╭─ DATASET

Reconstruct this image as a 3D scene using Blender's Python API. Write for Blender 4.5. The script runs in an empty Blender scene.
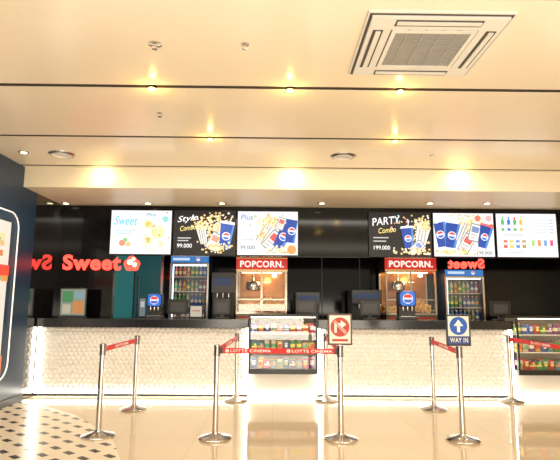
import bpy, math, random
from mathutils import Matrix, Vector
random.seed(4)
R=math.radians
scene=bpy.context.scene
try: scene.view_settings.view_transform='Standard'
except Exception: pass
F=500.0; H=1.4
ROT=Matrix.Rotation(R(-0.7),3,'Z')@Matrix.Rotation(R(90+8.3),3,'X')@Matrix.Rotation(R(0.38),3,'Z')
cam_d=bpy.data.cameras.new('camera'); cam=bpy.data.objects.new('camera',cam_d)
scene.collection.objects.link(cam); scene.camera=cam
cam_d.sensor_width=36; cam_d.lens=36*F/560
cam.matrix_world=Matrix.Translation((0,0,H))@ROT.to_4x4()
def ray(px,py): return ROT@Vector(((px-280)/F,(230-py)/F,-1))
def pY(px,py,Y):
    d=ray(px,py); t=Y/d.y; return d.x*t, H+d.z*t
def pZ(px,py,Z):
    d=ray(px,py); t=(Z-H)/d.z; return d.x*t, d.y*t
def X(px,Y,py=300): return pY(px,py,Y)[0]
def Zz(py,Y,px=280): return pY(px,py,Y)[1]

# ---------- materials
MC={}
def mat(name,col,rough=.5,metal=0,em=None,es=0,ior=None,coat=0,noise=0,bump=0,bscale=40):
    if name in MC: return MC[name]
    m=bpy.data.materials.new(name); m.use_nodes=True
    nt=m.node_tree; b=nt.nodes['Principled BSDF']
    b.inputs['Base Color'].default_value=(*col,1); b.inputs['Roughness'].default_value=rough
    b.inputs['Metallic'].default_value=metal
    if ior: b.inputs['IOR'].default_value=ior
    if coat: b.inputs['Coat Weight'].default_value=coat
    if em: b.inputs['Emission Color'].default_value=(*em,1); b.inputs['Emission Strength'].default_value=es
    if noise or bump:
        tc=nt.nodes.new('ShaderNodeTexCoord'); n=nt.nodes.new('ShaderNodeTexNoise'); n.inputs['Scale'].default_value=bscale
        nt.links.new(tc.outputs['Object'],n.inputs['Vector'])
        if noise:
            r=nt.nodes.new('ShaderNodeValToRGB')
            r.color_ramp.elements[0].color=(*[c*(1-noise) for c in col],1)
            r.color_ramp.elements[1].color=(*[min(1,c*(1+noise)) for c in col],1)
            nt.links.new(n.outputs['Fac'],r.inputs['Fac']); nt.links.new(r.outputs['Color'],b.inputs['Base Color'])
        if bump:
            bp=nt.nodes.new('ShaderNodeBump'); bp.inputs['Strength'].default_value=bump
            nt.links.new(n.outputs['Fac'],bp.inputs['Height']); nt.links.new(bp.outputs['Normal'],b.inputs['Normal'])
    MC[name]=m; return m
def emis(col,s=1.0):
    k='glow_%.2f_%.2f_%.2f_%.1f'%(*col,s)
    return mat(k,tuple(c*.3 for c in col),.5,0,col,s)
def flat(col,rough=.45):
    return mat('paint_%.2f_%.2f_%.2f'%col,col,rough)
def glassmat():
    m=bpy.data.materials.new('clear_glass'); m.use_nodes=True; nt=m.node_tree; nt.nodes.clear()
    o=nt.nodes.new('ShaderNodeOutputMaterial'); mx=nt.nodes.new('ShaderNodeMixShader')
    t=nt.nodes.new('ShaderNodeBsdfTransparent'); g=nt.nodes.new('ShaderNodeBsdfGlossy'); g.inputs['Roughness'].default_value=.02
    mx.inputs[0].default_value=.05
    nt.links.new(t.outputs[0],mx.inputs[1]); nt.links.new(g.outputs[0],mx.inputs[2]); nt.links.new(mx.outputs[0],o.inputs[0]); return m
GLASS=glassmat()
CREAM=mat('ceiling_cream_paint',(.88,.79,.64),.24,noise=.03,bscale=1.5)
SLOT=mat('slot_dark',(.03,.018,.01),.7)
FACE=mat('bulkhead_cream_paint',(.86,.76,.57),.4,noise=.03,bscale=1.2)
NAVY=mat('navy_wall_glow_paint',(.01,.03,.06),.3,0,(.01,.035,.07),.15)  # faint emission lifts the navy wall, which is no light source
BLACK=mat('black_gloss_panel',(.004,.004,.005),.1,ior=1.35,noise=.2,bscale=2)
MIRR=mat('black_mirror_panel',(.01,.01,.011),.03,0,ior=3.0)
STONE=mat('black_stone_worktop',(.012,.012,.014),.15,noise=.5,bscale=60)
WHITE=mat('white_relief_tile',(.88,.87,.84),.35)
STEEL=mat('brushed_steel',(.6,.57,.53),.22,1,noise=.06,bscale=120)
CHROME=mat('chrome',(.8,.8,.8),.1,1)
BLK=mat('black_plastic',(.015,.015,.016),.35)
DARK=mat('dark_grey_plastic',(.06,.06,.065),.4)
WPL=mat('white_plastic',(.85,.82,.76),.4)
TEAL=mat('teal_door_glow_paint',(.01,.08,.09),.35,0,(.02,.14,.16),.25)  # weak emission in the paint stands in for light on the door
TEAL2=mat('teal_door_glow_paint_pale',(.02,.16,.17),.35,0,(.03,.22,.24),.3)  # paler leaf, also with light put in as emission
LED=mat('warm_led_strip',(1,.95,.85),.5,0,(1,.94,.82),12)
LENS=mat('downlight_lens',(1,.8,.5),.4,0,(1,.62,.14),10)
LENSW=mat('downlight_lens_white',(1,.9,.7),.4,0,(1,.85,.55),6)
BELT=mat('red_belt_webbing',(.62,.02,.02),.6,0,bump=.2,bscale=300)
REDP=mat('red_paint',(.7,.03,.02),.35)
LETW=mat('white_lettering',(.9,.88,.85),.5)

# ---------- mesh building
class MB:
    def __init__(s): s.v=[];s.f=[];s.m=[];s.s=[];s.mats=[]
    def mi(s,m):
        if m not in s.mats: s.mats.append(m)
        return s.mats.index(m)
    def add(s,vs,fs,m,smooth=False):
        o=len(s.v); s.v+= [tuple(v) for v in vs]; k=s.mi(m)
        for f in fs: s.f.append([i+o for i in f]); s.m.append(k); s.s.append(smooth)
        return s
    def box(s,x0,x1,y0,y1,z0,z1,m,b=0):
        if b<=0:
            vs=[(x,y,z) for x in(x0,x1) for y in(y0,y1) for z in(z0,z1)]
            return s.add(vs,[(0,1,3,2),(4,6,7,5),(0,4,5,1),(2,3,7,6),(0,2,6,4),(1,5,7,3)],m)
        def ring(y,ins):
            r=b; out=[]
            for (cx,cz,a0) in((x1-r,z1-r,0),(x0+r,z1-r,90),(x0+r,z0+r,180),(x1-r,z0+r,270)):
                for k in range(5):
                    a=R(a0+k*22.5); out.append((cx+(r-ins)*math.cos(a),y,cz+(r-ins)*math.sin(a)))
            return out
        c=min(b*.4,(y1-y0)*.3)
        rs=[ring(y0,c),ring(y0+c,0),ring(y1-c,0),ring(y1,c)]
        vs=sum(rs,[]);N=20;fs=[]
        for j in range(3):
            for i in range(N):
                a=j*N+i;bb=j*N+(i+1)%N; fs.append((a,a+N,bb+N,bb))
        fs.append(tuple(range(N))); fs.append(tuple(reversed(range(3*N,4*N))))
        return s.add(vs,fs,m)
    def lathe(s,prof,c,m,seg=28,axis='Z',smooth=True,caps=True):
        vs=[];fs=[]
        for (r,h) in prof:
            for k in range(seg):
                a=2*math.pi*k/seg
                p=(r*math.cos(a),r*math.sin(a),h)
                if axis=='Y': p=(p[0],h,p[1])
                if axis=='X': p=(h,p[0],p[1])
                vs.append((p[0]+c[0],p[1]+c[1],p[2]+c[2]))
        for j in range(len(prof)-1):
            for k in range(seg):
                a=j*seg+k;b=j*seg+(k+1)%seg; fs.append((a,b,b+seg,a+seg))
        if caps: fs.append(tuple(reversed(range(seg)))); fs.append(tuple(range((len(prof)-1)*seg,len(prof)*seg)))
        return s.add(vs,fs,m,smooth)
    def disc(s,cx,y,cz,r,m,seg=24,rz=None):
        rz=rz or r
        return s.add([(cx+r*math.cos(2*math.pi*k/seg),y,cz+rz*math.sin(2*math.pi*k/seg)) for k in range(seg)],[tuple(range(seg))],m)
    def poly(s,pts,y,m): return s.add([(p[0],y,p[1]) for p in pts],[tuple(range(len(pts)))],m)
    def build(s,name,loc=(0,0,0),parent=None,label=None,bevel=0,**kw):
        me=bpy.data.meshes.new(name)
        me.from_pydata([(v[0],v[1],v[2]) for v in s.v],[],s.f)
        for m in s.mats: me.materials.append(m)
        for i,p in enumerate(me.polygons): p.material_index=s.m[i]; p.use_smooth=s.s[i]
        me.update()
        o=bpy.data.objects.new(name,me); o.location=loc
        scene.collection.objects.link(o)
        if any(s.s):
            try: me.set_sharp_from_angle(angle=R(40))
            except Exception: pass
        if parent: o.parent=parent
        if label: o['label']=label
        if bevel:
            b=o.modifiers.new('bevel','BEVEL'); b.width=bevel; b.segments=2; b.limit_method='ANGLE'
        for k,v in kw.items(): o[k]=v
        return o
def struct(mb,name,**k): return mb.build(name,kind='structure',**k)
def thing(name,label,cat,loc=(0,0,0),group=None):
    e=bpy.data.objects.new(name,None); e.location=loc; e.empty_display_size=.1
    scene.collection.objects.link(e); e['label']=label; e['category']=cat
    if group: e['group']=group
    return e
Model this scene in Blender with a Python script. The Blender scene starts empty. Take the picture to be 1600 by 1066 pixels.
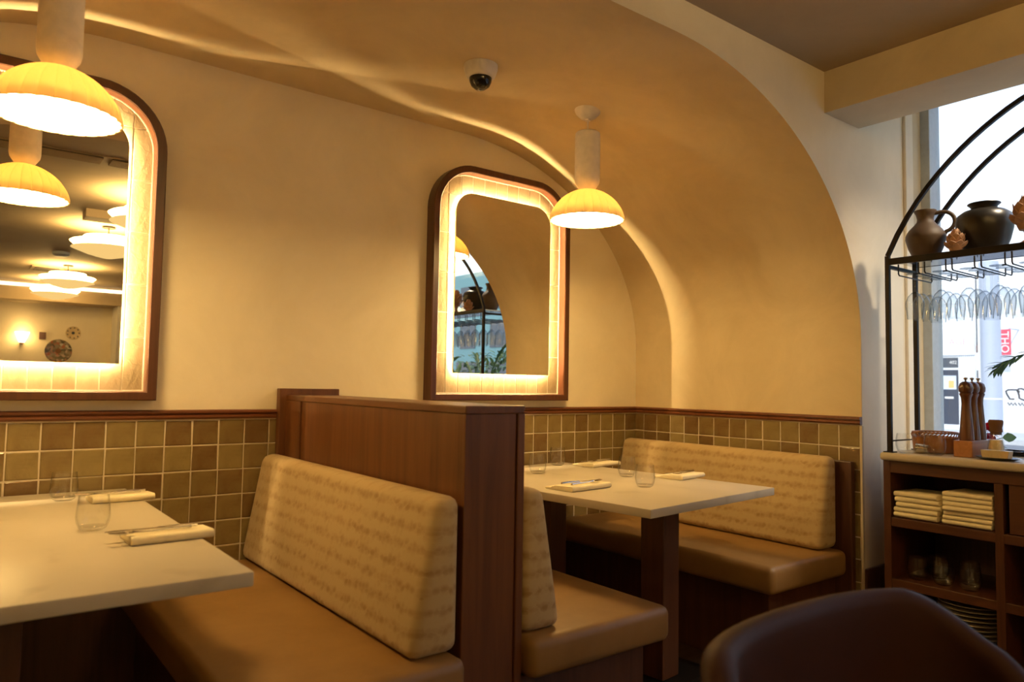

╰─

Take the lines from the first line of the entries through the line with "def Zz(py,Y,px=280): return pY(px,py,Y)[1]", inclusive, and give them again exactly, minus any pictures.

_FINAL ANSWER_
Reconstruct this image as a 3D scene using Blender's Python API. Write for Blender 4.5. The script runs in an empty Blender scene.
import bpy, math, random
from mathutils import Matrix, Vector
random.seed(4)
R=math.radians
scene=bpy.context.scene
try: scene.view_settings.view_transform='Standard'
except Exception: pass
F=500.0; H=1.4
ROT=Matrix.Rotation(R(-0.7),3,'Z')@Matrix.Rotation(R(90+8.3),3,'X')@Matrix.Rotation(R(0.38),3,'Z')
cam_d=bpy.data.cameras.new('camera'); cam=bpy.data.objects.new('camera',cam_d)
scene.collection.objects.link(cam); scene.camera=cam
cam_d.sensor_width=36; cam_d.lens=36*F/560
cam.matrix_world=Matrix.Translation((0,0,H))@ROT.to_4x4()
def ray(px,py): return ROT@Vector(((px-280)/F,(230-py)/F,-1))
def pY(px,py,Y):
    d=ray(px,py); t=Y/d.y; return d.x*t, H+d.z*t
def pZ(px,py,Z):
    d=ray(px,py); t=(Z-H)/d.z; return d.x*t, d.y*t
def X(px,Y,py=300): return pY(px,py,Y)[0]
def Zz(py,Y,px=280): return pY(px,py,Y)[1]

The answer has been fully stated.